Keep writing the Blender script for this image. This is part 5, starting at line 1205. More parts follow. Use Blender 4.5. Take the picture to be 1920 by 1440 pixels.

==

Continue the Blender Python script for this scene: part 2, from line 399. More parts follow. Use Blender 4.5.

...

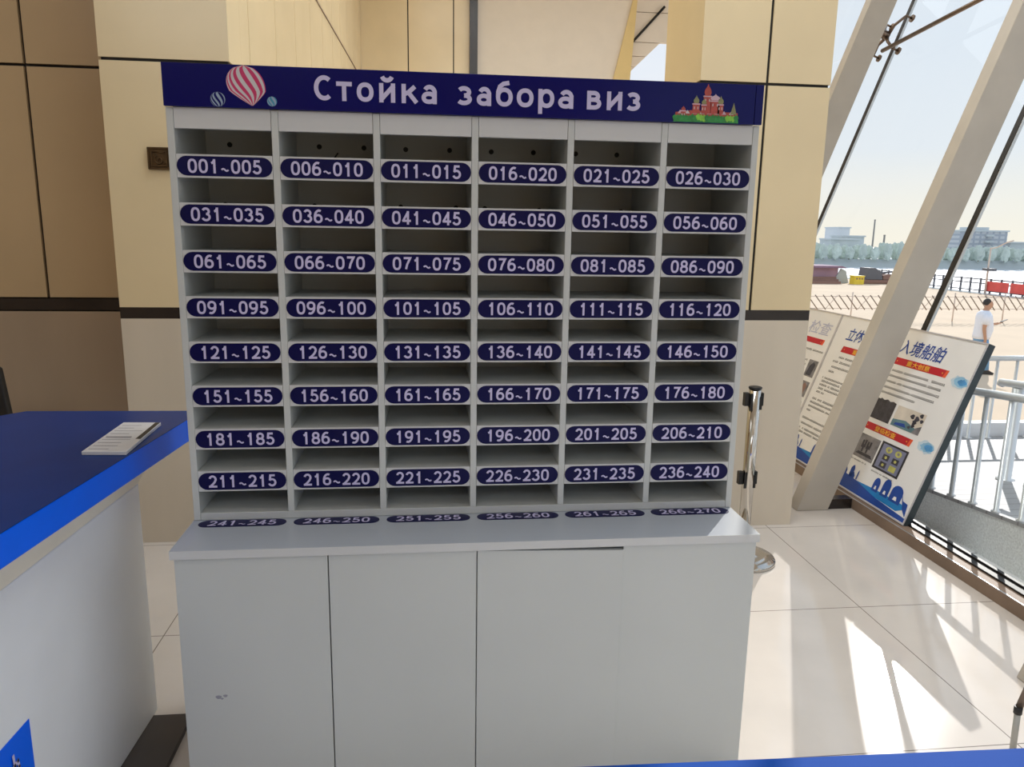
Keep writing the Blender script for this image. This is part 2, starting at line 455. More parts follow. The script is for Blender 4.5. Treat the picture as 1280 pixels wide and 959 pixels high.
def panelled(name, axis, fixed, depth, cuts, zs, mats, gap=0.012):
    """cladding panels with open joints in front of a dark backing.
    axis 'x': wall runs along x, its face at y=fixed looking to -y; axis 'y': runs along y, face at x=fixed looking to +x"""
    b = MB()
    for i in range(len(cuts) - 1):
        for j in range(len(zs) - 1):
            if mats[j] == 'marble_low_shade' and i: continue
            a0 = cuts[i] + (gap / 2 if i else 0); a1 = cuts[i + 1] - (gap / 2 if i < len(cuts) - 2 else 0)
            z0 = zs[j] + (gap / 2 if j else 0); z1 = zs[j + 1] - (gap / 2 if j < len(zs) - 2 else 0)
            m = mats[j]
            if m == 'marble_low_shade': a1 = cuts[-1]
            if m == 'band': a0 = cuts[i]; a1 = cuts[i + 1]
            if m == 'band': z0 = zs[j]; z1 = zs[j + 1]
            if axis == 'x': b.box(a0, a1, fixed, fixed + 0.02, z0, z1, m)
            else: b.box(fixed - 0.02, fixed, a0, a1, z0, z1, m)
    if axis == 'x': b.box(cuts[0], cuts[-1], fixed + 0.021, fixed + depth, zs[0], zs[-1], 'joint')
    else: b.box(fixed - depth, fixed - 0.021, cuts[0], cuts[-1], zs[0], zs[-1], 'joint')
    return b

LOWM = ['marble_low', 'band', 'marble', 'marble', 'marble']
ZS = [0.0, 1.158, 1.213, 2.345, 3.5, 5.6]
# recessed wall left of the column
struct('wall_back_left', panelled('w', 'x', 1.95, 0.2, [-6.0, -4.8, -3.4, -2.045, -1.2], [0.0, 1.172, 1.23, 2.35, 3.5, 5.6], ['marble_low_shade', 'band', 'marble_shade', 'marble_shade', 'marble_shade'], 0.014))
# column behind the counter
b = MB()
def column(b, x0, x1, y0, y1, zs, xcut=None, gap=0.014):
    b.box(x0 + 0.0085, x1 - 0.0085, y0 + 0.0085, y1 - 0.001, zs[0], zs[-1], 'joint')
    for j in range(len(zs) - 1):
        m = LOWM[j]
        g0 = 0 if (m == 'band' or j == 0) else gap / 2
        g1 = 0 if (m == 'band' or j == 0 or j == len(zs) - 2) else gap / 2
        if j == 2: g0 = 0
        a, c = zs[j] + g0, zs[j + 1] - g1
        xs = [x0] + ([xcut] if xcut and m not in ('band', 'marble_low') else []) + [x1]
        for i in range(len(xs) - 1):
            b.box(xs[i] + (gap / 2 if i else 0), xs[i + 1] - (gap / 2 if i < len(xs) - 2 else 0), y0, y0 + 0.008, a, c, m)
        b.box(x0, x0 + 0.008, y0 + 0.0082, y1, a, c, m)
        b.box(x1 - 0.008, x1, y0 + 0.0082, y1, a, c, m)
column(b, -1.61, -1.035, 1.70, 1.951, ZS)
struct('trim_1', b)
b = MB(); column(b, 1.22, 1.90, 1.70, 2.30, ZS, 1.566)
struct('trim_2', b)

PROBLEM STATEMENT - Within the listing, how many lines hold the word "image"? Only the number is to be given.

THE SOLUTION - 2